The Big Freeze

From John, August 12th, 2022

For many of the last several springs I have watched in horror as some of my favorite villages and producers in Burgundy have endured late frosts that destroyed part of their precious crop. In the 38 Oregon vintages that I have been a part of, we have only experienced mild freezes in the spring which would take out some bits of crop but usually nothing very significant. But with Climate Change it is a whole new world of farming.

After fires in 2020 and a bizarre heat dome in 2021, April 2022 donned as a typical classic Oregon spring with lots of wet weather and moderate temperatures pushing the buds on the vines to expand and open.  And then out of nowhere came a blast of frigid Arctic air in mid-April that settled on us for several days plunging the temperature into the mid-20’s. When it was done, the vines in lower elevation sites (such as Clos Electrique) looked like they had been torched. Nearly all of the primary buds (where the primordial flowers reside) had been killed.  As secondary buds started to push a couple of weeks later, very few primordial flowers were evident. The Nebbiolo was almost completely wiped out and most of the Chardonnay, except for 2 clones that generally break bud later and were therefore partly spared. Most of the Pinot noir was hit as well, with the exception of some individual clones (a clone from Alsace and a few individual clones in the Martin Ray massale). Overall, it appears that Clos Electrique lost at least 70% of its crop.

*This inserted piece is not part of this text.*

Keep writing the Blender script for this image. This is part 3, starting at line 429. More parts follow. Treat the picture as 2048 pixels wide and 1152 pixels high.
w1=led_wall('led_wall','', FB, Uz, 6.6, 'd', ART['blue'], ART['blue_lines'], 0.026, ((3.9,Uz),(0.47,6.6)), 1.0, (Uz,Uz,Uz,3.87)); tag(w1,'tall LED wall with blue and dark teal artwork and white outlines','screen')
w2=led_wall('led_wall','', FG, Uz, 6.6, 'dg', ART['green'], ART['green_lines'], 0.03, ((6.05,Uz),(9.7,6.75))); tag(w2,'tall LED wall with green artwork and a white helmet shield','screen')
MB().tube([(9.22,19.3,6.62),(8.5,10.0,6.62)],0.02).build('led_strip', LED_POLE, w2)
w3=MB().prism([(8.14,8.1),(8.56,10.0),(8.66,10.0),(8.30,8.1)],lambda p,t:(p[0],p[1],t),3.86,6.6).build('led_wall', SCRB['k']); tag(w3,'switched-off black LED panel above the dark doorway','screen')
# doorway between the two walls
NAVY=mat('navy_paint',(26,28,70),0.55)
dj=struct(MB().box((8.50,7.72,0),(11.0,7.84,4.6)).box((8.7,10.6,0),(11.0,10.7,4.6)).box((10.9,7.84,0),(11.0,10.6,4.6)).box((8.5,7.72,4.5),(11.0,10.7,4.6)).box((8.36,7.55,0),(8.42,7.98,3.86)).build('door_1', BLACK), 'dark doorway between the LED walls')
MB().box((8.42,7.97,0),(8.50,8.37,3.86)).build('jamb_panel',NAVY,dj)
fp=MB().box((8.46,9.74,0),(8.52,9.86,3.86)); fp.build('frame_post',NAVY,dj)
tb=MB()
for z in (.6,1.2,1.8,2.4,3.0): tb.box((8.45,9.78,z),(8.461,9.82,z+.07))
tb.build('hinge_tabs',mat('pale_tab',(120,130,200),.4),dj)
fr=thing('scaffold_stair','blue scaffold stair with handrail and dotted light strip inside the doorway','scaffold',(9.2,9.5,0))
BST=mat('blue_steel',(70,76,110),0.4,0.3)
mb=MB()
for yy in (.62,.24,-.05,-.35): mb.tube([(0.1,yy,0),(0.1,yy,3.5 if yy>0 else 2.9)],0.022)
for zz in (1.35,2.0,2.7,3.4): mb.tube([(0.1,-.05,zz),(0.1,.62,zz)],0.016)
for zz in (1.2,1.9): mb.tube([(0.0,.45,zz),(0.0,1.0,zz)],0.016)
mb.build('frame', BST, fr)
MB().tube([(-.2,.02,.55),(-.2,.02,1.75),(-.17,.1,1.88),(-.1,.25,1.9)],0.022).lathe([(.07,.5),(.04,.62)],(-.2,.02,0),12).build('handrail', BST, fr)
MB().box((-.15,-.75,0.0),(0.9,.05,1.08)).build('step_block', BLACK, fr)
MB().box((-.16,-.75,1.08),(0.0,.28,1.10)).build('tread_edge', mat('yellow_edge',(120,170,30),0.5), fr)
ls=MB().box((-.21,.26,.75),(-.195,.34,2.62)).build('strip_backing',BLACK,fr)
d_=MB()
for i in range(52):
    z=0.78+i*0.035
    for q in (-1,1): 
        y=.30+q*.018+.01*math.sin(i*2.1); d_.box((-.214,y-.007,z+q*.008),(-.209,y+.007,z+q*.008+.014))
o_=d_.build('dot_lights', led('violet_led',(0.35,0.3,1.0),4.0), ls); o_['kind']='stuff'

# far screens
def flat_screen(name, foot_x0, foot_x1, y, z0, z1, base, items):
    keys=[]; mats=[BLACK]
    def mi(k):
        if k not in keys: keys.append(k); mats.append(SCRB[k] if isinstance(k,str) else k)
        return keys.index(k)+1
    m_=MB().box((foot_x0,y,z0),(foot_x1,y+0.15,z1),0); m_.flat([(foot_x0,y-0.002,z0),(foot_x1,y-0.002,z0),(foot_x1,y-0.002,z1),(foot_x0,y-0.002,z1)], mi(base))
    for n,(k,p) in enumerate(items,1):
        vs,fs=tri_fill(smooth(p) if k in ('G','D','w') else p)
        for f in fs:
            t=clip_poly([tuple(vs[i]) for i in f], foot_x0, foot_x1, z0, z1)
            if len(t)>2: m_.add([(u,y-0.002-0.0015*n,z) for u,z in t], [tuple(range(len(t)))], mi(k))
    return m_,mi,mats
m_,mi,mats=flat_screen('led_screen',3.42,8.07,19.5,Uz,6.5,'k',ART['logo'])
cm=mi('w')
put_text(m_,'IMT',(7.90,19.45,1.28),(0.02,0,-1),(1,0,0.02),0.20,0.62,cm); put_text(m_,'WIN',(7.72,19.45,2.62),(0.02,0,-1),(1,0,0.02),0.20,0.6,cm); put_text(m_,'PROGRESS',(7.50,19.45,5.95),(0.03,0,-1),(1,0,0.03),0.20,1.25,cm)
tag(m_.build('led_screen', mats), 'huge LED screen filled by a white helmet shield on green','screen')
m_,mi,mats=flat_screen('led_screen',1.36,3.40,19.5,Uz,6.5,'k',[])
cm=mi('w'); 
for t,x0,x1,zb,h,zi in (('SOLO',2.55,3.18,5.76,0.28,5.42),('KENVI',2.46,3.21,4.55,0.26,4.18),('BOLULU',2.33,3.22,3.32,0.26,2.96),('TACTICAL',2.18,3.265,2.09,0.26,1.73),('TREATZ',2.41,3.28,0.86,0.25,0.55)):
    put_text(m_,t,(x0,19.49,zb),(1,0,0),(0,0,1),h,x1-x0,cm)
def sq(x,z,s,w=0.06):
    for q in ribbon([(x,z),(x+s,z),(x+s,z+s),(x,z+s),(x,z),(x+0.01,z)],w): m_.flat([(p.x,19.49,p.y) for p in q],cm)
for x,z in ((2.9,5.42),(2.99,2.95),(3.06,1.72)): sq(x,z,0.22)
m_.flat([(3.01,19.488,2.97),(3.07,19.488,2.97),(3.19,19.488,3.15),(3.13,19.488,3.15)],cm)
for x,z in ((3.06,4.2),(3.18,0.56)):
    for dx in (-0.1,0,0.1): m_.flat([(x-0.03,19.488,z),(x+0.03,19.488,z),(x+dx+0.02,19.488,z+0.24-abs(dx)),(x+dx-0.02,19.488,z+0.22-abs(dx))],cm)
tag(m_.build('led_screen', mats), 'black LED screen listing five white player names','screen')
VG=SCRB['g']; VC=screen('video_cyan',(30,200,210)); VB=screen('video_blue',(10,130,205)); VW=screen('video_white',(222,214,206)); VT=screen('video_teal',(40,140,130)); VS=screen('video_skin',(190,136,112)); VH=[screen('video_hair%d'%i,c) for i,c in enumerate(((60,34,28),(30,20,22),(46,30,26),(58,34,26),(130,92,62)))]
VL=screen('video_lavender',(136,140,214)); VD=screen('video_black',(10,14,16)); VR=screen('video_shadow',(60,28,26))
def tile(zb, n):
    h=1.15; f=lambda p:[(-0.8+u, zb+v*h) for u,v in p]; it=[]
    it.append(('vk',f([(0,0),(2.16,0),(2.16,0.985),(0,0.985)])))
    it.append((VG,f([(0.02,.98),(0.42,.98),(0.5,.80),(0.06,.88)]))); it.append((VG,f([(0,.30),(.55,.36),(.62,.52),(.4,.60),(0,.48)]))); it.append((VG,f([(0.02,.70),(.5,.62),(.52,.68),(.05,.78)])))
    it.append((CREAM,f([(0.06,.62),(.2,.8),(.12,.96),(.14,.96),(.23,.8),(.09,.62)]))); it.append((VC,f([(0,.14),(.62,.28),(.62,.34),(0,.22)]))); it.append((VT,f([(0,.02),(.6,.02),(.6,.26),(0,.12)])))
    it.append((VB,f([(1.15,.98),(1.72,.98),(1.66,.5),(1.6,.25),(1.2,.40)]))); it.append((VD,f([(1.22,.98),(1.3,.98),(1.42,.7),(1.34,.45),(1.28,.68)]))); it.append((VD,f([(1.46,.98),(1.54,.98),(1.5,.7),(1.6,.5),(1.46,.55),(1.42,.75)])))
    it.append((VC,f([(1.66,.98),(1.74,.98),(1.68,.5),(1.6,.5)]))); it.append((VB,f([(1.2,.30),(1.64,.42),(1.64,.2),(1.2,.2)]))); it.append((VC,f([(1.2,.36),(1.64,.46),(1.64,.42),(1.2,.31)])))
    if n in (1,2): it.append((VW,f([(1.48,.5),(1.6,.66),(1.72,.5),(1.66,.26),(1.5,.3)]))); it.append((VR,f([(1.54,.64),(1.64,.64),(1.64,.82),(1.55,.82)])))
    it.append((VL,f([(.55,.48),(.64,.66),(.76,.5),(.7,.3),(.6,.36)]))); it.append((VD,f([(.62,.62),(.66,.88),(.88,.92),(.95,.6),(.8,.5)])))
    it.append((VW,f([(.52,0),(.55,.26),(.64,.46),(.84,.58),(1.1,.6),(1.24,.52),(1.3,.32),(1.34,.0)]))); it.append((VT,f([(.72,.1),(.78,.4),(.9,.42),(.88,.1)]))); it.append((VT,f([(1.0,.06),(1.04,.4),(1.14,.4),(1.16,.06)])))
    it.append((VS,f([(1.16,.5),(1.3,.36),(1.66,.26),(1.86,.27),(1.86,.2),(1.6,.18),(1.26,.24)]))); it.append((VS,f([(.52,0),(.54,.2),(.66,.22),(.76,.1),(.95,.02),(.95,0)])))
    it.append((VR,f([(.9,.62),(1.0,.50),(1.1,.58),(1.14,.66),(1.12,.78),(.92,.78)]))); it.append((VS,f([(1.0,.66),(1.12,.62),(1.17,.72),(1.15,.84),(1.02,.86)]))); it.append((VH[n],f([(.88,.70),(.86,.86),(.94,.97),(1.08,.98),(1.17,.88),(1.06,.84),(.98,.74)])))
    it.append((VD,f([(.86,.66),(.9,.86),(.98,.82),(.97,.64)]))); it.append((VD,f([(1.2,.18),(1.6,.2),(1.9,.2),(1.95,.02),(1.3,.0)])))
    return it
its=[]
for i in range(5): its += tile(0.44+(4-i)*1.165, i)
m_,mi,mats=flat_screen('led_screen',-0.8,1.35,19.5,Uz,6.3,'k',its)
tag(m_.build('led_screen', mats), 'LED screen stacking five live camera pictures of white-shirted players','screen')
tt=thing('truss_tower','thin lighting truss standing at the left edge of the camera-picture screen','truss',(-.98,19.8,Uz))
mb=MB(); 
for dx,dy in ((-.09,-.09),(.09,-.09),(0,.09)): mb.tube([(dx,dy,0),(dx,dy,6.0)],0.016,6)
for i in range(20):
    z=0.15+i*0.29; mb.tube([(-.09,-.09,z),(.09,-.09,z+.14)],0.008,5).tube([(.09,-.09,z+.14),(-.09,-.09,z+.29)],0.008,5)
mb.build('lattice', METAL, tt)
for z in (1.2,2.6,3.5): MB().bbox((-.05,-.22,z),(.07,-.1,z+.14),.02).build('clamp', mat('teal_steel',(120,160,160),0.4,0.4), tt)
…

Up at Abbey Ridge where part of the vineyard had not broken bud yet, things look better. Though there as well, the Chardonnay was mostly wiped out as were blocks of Pinot noir situated at lower elevations. The irony at Abbey Ridge is that the vines that were unaffected seem to be carrying a massive crop, part of which we will need to drop on the ground in order to facilitate ripening!

Because of the cold Spring and early Summer weather and the fact that bud break was delayed by the freeze, we did not experience bloom until early July. So it now all rests on October and the weather that we get during what will be a late harvest.

At times like these it is important to remain an optimist: I count some of our best vintages amongst those that occurred totally in October (1993, 1999, 2001, 2002, 2010 & 2011).